My sense when I first looked through Holy Women, Holy Men was that it was something of a politically-correct attempt to acknowledge everyone who has made an important, or not so important, contribution to contemporary religion and culture. There are two aspects of it that deeply bother me. First, the expansion of commemorations. One of the things the Protestant Reformation did was simplify the religious calendar, removing the commemorations of many saints from the annual ritual year. Now we are back where we were in the Middle Ages. Perhaps that’s not so bad, but on the other hand a proliferation of commemorations might lead to the lessening importance of the whole enterprise.

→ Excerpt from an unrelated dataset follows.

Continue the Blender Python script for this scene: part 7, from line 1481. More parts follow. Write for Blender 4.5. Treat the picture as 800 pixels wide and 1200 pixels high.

Secondly, I am deeply concerned about what I suppose I should call religious imperialism. One of my most memorable moments from the time I spent teaching History of Christianity in an Episcopal Seminary was when a student commented after our discussion of Erasmus, “He was an Anglican.”

Well, no.  He wasn’t an Anglican, he remained a Catholic and died one. As I was reading on Episcopal Cafe the entry on Roger Williams and Anne Hutchinson yesterday, I sensed the same thing. To adopt or assimilate members of other denominations or Christian traditions, or even from other religious traditions, seems to me rather arrogant. Williams challenged not only the Puritan orthodoxy of colonial New England, he would have been equally vocal against the Church of England. To learn from and respect those who would have had deep disagreements with Anglicanism is one thing, to place them in our ritual calendar is quite another.

I presume the goal is to honor their contribution and their faith; but how can we do that authentically by eliding the deep differences between themselves and us?